Task input

[Start]

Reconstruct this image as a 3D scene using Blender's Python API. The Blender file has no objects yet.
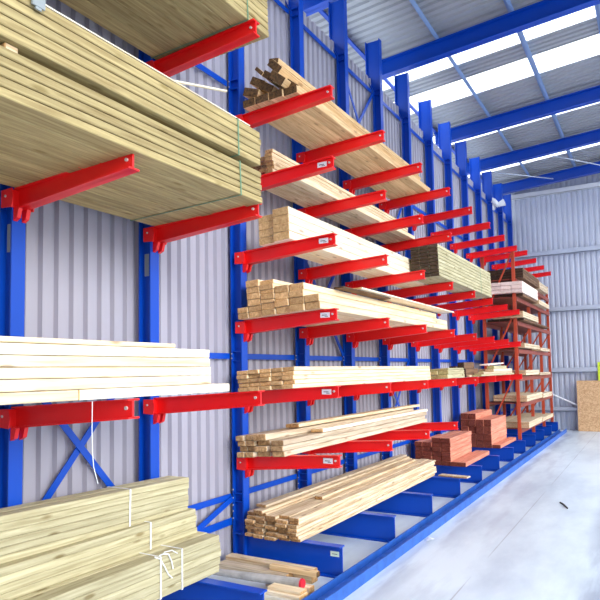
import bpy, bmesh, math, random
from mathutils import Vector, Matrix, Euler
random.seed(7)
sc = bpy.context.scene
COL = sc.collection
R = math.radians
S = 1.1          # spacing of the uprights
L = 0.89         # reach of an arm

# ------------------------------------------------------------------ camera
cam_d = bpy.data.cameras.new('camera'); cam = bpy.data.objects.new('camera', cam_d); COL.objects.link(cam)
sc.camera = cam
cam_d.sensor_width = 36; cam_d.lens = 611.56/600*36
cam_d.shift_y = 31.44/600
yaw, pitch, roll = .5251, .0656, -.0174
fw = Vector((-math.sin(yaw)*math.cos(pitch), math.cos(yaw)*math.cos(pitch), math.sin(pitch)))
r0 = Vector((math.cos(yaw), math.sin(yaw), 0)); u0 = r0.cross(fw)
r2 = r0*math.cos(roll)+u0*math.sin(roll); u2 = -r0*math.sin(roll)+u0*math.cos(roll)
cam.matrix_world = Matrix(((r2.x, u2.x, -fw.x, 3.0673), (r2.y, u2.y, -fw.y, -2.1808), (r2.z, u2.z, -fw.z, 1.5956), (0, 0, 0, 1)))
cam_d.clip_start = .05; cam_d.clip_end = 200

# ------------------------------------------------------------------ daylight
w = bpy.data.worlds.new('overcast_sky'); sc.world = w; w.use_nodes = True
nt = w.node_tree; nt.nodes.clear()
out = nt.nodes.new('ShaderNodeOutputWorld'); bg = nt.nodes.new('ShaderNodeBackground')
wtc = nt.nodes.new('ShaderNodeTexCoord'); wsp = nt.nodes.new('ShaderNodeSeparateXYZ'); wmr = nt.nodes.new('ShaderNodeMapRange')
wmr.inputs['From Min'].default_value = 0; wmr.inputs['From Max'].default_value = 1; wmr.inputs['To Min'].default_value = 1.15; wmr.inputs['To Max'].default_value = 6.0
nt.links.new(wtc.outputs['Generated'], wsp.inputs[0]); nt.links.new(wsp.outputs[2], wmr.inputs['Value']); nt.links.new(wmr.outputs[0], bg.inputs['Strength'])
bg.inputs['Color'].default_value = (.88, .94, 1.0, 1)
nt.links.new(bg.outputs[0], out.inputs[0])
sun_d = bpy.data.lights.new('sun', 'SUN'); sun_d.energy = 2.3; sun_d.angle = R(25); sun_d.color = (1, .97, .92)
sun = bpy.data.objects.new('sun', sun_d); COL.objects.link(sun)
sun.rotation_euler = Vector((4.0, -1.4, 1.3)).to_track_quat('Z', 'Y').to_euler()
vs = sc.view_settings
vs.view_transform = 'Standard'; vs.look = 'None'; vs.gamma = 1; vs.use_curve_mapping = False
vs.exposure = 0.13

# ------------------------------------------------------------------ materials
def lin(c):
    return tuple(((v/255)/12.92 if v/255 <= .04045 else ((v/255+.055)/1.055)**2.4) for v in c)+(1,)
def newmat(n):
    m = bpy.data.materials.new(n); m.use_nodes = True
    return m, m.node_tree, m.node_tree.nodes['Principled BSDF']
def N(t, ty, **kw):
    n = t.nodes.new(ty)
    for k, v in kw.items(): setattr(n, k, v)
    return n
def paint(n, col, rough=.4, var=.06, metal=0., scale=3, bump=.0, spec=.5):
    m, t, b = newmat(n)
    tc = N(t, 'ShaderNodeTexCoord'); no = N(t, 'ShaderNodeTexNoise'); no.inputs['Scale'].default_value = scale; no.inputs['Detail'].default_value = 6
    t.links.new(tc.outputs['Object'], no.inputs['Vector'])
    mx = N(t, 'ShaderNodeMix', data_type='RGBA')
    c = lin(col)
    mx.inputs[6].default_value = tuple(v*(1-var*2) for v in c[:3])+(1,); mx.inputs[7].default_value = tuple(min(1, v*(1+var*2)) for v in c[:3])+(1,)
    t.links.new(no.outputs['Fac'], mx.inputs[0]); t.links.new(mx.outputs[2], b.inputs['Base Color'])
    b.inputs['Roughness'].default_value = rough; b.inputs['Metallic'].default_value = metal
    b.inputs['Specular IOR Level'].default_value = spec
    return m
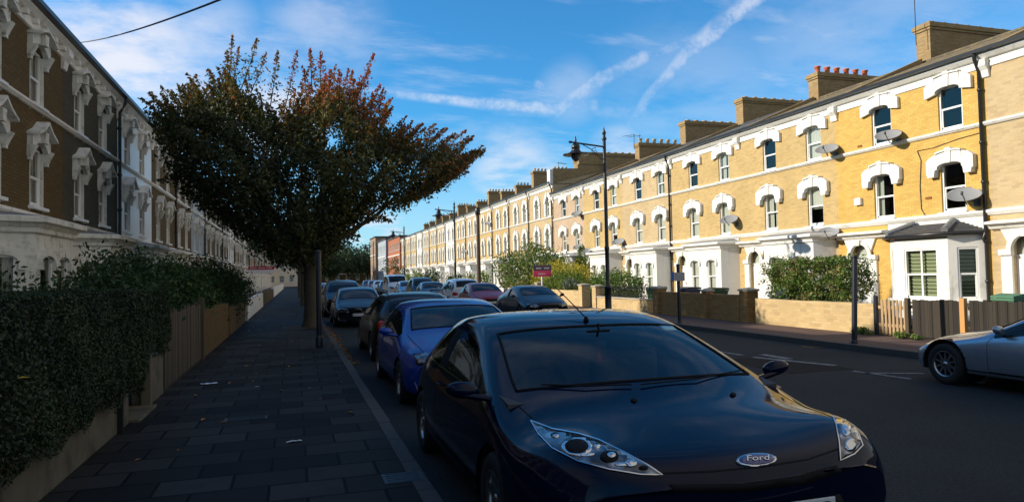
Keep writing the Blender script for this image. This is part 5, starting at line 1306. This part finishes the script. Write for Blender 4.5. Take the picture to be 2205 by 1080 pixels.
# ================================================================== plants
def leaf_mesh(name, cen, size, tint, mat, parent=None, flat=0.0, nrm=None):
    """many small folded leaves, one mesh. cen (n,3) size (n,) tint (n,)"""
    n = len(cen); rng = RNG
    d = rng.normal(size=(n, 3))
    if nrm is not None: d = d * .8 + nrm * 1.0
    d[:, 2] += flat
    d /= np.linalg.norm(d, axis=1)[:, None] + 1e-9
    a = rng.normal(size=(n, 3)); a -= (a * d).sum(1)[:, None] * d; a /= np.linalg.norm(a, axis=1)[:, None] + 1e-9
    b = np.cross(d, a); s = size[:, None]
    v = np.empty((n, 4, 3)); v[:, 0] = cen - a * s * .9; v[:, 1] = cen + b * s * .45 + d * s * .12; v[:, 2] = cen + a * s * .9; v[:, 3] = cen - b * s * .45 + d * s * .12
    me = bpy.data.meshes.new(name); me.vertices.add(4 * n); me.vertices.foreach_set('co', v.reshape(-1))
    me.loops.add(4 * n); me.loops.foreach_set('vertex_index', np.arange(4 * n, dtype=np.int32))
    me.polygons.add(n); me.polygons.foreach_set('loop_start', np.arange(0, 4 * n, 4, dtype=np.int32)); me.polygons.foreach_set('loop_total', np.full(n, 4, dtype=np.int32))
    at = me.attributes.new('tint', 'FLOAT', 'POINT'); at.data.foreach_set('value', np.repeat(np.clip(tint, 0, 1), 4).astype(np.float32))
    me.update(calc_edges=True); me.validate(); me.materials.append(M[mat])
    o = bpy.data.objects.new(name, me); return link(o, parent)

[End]

Work to complete
Gather every line from the listing above in which the word "objects" appears.

Solved exercise
Reconstruct this image as a 3D scene using Blender's Python API. The Blender file has no objects yet.
cam_d = bpy.data.cameras.new('camera'); cam = bpy.data.objects.new('camera', cam_d); COL.objects.link(cam)
sun = bpy.data.objects.new('sun', sun_d); COL.objects.link(sun)
    o = bpy.data.objects.new(name, me); return link(o, parent)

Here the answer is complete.